The Mongolian Empire was obviously huge, but would most people from a city under Mongol rule that was far away from Mongolia actually know they were part of the Mongolian empire the way people in Jerusalem understood they were under Roman rule did? Rome left behind Roman buildings and culture much like Greece did as well, but unless I'm unaware I don't think there is any such things left behind by the Mongols. Finally, did mongols actually settle the land they conquered? If not is it really an empire in the same way that Rome or Greece were or did they just subjugate people over a vast amount of land?

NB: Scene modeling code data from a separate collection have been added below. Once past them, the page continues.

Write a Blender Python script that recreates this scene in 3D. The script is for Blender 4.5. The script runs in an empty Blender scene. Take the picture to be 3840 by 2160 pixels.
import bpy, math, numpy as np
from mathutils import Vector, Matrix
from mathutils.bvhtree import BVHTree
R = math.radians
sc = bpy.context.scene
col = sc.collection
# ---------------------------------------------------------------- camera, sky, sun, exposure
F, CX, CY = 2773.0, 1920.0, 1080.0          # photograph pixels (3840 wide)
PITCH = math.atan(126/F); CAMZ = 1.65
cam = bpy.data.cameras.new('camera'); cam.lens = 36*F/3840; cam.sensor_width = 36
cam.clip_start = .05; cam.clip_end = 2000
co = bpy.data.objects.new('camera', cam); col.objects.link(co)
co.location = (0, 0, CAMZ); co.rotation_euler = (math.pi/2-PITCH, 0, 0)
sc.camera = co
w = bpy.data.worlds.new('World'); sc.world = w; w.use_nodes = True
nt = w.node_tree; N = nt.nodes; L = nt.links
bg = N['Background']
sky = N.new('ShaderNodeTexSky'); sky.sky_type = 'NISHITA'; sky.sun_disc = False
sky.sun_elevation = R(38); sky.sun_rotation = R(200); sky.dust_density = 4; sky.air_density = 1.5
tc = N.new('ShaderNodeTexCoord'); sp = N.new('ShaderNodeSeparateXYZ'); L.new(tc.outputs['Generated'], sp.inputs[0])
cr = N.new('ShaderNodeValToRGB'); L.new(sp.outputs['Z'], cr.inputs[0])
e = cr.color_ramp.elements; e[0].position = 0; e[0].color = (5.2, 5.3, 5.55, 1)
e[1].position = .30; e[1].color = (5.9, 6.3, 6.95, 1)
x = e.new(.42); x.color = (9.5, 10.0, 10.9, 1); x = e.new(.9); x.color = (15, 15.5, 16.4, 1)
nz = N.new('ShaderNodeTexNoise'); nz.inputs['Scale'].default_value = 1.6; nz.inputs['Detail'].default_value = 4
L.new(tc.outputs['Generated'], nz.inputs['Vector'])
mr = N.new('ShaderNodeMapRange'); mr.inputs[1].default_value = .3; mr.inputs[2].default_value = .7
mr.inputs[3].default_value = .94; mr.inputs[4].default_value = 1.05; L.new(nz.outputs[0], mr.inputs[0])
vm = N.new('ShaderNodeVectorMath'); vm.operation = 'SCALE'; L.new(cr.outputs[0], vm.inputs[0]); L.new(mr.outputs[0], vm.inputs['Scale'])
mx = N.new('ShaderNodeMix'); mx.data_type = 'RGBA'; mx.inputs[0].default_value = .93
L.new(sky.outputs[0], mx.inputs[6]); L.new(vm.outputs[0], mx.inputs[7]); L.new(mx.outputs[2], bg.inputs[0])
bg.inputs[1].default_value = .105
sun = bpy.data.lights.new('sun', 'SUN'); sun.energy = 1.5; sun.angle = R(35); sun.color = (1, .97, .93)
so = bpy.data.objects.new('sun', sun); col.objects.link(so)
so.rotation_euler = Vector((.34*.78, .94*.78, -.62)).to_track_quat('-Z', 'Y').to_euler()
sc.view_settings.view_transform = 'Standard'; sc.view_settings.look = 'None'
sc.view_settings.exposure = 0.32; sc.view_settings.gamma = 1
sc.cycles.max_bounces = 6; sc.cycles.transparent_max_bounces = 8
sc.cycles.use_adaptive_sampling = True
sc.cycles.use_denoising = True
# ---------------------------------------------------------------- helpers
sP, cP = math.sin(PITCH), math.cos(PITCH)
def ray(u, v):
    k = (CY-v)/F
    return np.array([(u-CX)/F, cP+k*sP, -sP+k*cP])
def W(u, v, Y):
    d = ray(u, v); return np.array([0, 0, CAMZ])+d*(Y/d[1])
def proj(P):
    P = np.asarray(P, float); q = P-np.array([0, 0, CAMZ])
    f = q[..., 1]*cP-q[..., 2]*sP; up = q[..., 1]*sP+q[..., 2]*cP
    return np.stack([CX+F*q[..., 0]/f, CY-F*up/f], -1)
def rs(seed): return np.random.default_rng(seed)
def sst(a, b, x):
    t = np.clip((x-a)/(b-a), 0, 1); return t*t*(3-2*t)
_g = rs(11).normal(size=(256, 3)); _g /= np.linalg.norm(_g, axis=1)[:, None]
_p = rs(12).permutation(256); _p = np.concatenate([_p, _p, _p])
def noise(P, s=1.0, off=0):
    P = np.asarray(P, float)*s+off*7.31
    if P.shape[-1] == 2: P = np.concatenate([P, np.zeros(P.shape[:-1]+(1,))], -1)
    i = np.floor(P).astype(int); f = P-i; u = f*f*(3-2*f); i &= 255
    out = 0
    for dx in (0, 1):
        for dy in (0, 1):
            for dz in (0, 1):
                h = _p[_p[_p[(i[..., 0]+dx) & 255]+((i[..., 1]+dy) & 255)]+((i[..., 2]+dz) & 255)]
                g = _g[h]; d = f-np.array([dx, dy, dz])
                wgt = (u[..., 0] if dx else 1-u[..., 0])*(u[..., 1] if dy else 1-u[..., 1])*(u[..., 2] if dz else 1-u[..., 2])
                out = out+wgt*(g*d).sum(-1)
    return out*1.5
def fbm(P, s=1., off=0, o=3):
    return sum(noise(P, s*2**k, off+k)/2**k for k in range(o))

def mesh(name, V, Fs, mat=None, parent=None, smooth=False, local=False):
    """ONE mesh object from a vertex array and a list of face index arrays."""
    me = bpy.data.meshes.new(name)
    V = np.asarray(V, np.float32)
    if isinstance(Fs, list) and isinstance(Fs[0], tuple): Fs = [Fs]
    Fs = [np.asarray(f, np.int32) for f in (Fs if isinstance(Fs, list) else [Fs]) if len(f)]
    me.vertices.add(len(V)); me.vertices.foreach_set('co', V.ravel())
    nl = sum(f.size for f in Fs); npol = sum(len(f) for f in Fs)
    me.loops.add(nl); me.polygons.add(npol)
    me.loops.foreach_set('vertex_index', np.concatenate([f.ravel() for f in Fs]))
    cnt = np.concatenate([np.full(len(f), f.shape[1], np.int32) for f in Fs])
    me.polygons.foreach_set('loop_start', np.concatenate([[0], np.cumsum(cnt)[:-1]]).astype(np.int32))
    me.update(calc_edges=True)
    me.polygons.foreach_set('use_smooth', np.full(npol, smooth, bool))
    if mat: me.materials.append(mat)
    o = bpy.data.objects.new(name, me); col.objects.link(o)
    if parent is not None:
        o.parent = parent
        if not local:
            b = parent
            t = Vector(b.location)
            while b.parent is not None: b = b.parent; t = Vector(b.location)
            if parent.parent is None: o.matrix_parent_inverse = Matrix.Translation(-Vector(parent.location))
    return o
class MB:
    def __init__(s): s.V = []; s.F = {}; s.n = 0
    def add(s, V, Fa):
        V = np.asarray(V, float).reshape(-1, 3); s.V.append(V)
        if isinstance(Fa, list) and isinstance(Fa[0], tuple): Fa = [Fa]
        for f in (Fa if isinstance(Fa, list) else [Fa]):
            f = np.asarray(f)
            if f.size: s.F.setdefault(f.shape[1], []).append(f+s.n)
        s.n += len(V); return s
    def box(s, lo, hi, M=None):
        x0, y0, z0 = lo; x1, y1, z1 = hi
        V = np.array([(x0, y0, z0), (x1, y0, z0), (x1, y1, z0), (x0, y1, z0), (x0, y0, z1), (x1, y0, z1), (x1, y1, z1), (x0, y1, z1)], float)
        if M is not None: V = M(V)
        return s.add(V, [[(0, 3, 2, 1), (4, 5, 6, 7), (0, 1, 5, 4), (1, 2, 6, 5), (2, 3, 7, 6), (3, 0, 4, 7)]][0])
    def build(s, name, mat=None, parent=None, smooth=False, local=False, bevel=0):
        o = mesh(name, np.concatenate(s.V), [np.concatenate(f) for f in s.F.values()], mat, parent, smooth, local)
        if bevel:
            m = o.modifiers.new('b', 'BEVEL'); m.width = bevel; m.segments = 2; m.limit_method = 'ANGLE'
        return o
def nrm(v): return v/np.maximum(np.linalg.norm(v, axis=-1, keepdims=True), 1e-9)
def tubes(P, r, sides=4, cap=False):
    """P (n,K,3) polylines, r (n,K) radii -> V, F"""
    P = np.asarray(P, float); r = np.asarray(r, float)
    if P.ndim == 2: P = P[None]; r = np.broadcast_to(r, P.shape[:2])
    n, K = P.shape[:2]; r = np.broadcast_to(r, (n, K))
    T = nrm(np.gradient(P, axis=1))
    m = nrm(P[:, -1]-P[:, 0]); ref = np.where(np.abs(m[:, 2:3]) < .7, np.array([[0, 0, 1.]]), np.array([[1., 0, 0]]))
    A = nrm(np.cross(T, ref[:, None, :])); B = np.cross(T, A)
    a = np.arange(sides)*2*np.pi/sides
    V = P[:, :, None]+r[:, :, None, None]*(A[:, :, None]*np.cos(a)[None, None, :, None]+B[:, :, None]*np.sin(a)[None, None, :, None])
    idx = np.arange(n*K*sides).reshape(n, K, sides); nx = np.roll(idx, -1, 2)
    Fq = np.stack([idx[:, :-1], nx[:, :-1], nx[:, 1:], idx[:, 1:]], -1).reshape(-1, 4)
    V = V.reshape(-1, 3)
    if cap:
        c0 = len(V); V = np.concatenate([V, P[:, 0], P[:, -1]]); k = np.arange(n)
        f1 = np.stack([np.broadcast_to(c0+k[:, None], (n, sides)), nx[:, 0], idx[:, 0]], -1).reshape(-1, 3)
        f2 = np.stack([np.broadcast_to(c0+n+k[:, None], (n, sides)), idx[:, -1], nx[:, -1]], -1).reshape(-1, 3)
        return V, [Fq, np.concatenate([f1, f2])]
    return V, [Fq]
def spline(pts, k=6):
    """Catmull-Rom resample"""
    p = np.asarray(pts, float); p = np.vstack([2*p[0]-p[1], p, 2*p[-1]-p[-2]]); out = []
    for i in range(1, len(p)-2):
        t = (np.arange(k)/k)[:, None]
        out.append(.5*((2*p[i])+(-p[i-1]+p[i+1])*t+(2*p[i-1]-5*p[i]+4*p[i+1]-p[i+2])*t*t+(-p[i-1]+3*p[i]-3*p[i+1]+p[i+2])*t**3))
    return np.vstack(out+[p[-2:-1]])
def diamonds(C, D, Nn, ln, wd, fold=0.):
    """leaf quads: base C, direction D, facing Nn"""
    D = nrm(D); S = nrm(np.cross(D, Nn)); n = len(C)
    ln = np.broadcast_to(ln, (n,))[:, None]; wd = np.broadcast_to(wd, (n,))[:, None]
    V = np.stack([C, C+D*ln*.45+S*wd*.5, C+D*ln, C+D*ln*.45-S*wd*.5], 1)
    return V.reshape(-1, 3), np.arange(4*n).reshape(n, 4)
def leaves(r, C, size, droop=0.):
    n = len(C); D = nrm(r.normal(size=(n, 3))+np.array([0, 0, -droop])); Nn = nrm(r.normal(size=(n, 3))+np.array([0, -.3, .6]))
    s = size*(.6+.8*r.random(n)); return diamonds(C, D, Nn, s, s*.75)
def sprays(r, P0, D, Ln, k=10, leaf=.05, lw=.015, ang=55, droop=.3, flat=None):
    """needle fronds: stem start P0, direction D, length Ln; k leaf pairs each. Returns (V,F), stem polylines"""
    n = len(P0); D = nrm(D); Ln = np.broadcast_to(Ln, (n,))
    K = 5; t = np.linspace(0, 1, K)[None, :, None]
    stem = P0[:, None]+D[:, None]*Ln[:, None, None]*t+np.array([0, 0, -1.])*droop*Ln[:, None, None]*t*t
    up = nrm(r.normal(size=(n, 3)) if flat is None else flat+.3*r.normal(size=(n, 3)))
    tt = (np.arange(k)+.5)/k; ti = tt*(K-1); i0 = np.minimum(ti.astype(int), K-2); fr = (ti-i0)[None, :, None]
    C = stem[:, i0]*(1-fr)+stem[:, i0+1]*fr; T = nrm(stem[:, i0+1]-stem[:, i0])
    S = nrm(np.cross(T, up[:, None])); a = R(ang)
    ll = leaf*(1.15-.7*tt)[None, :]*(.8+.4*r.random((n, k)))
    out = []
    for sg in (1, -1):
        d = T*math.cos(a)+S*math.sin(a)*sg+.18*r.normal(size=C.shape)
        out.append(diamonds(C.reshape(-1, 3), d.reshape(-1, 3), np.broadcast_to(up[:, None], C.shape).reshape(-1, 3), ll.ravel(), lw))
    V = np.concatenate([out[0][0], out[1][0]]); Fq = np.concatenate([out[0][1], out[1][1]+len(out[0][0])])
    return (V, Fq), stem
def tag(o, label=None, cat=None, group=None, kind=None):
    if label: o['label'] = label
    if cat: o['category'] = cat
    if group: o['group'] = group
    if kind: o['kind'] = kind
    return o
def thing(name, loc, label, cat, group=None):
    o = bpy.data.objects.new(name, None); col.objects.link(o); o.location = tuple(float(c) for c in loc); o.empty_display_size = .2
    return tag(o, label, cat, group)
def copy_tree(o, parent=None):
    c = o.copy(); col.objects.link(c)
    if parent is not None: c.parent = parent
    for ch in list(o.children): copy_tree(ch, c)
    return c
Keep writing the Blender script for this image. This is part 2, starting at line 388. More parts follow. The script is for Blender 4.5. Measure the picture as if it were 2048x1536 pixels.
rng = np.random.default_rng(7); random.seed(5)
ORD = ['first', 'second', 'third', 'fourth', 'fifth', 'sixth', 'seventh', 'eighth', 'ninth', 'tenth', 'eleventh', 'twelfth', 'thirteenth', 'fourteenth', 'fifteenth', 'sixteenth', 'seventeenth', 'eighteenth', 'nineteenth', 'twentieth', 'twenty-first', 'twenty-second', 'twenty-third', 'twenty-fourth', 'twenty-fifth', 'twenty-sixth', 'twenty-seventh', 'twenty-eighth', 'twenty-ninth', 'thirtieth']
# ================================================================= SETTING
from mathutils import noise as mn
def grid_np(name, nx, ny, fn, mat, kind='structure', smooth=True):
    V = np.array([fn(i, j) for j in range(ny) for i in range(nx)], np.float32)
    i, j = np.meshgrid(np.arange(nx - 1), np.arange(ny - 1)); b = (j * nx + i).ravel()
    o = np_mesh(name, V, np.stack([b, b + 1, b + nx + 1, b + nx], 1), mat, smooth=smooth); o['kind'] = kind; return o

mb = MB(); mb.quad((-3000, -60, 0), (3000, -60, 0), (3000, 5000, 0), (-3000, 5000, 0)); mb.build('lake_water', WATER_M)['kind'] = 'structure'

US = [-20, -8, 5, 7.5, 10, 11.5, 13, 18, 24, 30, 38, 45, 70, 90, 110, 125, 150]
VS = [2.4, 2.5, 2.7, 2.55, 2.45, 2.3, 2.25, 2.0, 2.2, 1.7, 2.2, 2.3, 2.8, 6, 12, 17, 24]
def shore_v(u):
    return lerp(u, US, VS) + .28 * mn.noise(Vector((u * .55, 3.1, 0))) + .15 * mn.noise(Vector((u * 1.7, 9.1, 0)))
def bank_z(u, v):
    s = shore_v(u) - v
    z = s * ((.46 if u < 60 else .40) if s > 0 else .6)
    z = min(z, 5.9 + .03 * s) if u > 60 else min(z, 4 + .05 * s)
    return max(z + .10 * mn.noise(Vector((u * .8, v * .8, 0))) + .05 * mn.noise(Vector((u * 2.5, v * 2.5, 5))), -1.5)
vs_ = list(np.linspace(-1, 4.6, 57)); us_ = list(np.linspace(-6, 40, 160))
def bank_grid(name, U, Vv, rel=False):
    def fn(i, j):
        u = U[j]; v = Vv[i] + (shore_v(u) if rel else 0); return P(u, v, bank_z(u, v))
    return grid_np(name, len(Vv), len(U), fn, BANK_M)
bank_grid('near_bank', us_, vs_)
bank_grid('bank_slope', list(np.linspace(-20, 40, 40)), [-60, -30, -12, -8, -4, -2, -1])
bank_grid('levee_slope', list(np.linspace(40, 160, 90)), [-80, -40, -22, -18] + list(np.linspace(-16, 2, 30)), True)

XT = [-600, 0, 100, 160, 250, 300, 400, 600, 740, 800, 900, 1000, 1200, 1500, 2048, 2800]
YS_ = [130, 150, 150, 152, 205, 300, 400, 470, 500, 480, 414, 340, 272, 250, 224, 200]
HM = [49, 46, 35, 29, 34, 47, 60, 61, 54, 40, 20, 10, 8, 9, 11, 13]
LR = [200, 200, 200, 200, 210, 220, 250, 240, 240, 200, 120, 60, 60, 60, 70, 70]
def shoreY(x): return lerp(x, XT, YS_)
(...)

It sort of depends. For one, the Mongol Empire only really existed as a unified entity until around 1260 when it became fragmented into the Ilkhanate(Persia), the Golden Horde(Russia/Central Asia), what would become the Yuan Dynasty(China, fully conquered by 1279). However, people in all of these areas would have known that they were under Mongolian rule for several reasons. The first, most obvious reason is that the Mongol would have destroyed their army, slaughtered the populations of many cities and laid waste to fairly significant portions of the countryside at which point they would be in charge and instituted new taxes. These taxes would have been new and in addition to all of the old taxes and were as exploitative as possible. The Mongols themselves were also cognizant of the fact that they had gained their empire through force and weren't appreciated by the peoples they had conquered, this led them to purposely try to remain separate and not assimilate in order to maintain their way of life and military dominance. Oftentimes Mongolian was made the official governmental language even though they allowed the government apparatus to continue as it was, often with indigenous bureaucrats in Persia and China.
As time went on,the extent to which the Mongols administered their subjugated territories varied from place to place. In Russia, the Golden Horde was still mainly situated on the steppe, and to a large degree maintained their old way of life, simply taking tribute from the nearby Russian princely states rather than directly administering them until they were eventually driven out by the Russians/destroyed and absorbed by Tamerlane. While they did not integrate with the Russians,they did assimilate with the Turkic peoples in that area of Central Asia. The Ilkhanate, which was more directly administering its Persian territory eventually assimilated to a much greater degree, while Mongolian was the official language, and Buddhism the quasi-official religion(Mongols allowed religious freedom but supported Buddhism) for quite some time, eventually the Mongolians converted to Islam and fully assimilated into the Turkic population that had already lived in Persia for quite some time (the Seljuk Turks had been in charge until about the time when the Mongols took over).When the Ilkhanate collapsed their was no mass exodus of the Mongol population,at that point they were fully integrated.In China,while the old bureaucracy was maintained and men like Khubilai were fairly sinified,the Mongols still maintained their separate language and culture and specifically used non natives in their highest government posts, the locals would have been entirely aware of them as a foreign ruling class. When the Ming took over,many Mongols returned to Mongolia, but many also remained and served as a cavalry force for the Ming Emperor,they were still a distinct ethnic/language group.
The Mongols never really settled the areas they conquered with large colonies like Greece or Rome, but they did eventually blend with the locals in some places. They never really built any monuments of a unique character or left a specifically Mongol cultural impact, their skill and importance lay more in their ability to take good ideas from different parts of their empire and use whatever worked and also allow trade between the different parts of their empire to flow uninhibited, bringing cultural influences across a vast area.
I hope this helps,sorry if it was rather long or confusing.